The ingredients of Netanyahu’s potential demise are in and of themselves vintage Netanyahu: so garrulous in his approach that he has been betrayed by a former chief of staff. Should Neftali Bennett, who has assembled an outrageous anti-Netanyahu coalition that includes Islamists, win a confidence vote in the Knesset, he will finally put to an end the current prime minister’s 12 years in power. As the European philosopher and Portuguese politician Bruno Macaes recalls it, Netanyahu finally met his match: “So Naftali Bennett got to be PM. Not surprised. He had the fire.”

It’s hard not to link such a demise to current events: Netanyahu’s ubiquitous criminal exposure, Trump’s ejection from Washington, and the changing dynamics of the U.S. perception of the Israel-Palestine conflict. In May, Israel flattened Hamas targets in Gaza; they won the skirmish. But it’s less clear—with a Democratic Party and U.S. millennial demographic trailing away from steadfast support for the Israeli hardline—that the country won the media war, which would be a first.  

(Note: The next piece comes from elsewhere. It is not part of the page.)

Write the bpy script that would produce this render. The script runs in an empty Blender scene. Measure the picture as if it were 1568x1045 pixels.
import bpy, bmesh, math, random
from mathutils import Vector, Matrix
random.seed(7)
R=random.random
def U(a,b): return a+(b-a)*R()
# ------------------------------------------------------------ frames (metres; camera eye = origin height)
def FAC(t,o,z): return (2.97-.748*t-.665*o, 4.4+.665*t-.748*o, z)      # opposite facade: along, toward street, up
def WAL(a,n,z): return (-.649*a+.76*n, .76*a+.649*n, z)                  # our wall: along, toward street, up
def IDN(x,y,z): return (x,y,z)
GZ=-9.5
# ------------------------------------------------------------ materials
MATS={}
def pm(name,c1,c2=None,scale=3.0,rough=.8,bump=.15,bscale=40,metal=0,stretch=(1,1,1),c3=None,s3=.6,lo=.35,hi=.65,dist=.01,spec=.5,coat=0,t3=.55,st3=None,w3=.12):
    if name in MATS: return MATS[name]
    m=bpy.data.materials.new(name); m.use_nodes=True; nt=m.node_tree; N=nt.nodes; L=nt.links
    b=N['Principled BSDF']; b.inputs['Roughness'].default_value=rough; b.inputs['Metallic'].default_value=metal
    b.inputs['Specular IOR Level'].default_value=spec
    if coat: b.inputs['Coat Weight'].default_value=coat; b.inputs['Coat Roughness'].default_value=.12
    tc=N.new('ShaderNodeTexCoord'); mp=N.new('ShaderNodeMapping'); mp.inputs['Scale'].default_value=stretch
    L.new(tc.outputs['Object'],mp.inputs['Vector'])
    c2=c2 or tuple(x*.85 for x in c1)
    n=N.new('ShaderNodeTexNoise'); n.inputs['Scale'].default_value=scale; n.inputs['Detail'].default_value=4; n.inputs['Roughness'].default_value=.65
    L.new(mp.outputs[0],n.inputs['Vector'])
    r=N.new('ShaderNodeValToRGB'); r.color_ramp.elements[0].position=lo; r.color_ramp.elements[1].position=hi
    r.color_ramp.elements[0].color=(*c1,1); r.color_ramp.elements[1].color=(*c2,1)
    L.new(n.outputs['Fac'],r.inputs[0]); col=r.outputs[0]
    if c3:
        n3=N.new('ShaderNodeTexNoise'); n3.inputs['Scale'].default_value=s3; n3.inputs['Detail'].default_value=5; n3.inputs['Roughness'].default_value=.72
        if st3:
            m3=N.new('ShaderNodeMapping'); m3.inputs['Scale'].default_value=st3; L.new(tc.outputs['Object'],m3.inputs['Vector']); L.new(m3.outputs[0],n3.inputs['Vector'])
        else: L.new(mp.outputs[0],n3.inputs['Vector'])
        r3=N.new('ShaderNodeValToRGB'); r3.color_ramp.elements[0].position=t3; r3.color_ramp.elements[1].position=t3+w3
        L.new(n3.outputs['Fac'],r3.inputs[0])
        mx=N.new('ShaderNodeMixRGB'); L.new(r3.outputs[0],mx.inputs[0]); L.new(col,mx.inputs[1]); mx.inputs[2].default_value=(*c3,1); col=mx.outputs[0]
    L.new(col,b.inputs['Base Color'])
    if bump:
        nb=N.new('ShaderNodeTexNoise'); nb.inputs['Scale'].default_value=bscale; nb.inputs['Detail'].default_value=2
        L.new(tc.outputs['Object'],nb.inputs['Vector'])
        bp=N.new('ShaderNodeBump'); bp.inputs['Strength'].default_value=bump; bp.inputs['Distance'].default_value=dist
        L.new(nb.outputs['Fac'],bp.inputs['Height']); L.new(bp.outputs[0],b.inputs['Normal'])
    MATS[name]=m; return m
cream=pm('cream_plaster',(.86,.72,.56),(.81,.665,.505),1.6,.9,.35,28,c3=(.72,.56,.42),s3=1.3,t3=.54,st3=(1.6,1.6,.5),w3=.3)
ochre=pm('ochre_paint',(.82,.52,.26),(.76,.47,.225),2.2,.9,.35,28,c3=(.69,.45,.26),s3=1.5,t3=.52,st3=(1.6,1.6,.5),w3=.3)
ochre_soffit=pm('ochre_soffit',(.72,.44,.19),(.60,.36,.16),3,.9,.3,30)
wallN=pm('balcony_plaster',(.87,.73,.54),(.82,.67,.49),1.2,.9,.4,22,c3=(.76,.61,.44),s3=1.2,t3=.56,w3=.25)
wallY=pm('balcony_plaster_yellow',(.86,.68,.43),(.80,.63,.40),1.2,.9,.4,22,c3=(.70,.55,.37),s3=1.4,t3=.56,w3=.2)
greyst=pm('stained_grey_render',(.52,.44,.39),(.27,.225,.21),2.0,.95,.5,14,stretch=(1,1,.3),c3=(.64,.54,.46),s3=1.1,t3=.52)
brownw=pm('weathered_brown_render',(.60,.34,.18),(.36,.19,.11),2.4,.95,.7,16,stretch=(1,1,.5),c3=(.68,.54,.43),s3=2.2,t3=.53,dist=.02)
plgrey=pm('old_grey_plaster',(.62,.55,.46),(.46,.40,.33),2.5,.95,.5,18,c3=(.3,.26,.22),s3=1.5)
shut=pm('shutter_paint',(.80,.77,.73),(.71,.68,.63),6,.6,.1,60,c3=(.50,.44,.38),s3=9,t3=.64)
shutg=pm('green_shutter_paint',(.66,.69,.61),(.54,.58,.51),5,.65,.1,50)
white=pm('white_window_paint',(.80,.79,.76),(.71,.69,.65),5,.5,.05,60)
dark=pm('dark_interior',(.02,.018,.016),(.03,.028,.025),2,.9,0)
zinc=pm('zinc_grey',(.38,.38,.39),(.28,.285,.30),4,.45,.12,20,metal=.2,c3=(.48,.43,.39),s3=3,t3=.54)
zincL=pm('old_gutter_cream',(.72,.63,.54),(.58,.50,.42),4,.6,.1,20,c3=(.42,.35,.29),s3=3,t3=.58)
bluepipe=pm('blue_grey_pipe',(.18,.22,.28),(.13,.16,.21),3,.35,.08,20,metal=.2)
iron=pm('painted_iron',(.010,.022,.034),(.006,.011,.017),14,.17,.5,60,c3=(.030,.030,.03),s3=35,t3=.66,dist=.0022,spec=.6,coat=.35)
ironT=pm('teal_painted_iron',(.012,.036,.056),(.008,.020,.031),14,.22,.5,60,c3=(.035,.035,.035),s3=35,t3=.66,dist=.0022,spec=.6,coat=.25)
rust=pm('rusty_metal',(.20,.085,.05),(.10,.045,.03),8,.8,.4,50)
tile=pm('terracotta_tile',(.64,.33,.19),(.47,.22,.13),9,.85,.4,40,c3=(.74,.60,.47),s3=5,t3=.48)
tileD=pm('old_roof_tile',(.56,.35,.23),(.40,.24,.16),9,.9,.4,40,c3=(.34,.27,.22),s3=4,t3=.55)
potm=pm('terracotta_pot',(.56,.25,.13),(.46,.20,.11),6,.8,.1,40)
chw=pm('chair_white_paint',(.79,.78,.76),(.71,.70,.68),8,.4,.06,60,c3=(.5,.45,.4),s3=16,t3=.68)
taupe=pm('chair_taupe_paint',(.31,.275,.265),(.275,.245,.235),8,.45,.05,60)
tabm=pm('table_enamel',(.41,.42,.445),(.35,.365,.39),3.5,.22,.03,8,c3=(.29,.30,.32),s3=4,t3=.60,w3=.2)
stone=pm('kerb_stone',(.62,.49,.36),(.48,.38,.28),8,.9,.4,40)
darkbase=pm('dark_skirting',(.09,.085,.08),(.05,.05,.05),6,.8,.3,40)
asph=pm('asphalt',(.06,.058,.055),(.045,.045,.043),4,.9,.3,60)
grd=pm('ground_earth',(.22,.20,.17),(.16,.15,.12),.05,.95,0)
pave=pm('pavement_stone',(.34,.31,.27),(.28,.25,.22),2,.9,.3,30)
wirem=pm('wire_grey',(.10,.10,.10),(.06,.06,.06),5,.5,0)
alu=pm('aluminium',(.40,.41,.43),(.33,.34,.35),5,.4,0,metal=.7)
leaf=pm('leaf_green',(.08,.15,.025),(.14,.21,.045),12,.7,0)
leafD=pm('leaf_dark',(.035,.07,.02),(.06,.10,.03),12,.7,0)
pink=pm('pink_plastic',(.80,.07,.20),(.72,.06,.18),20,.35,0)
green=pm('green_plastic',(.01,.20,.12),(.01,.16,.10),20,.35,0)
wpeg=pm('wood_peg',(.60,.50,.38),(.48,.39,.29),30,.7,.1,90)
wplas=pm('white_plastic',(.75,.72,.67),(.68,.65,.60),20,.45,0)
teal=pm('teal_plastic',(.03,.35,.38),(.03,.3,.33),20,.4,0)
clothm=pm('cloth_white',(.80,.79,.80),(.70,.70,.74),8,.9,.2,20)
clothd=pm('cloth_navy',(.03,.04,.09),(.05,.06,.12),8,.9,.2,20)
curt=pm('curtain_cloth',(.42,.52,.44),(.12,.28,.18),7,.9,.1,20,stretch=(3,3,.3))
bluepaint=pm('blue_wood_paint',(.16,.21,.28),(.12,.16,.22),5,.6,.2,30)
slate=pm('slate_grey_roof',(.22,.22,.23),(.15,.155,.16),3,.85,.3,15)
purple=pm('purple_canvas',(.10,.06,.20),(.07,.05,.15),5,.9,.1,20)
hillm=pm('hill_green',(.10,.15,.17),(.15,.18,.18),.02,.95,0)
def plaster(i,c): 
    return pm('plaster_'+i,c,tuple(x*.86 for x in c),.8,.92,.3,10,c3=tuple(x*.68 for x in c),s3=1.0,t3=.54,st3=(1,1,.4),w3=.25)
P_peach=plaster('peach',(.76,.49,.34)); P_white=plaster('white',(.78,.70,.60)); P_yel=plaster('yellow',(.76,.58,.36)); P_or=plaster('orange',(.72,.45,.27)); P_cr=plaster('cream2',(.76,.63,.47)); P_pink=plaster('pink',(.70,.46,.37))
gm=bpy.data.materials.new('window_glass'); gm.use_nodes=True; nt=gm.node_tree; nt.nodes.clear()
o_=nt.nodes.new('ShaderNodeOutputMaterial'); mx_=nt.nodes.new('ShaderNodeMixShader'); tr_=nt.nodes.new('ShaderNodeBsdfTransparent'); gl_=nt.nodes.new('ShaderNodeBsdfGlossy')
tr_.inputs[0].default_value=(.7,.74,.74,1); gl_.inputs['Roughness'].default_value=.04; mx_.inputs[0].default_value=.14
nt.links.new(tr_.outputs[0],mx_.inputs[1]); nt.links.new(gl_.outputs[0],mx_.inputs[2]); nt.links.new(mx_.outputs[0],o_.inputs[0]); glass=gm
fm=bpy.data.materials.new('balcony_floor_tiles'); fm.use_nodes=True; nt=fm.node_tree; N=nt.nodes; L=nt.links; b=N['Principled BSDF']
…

Such a reversal would come at a bittersweet time for the brand of conservatism and nationalism Netanyahu has come to define himself by: civilizational pride has arguably never been more pronounced since the country’s founding, with birth-rates, including secular births, an outlier in the Western world. Many U.S. conservative commentators read into the Israel file lamented Bennett for a cynicism, for a naked will to power that came at the expense of ruining a good thing. 

But the U.S. Secretary of State, Antony Blinken, on Thursday made all but explicit that no man is too big to fail, even Benjamin Netanyahu. He met with perennial Netanyahu rival Benny Gantz, the alternate prime minister (only in Israel) and the defense minister. “The secretary and the alternate prime minister discussed the U.S.-Israel partnership and America’s ironclad commitment to Israel’s security.” 

So should this be a sunset, worthy of the orange-pink landscapes of the Tel Aviv sky, it will be a spectacular one, with Netanyahu going down as in league with the precarious giants of his age. Trump. Modi. Erdogan. Putin. Netanyahu.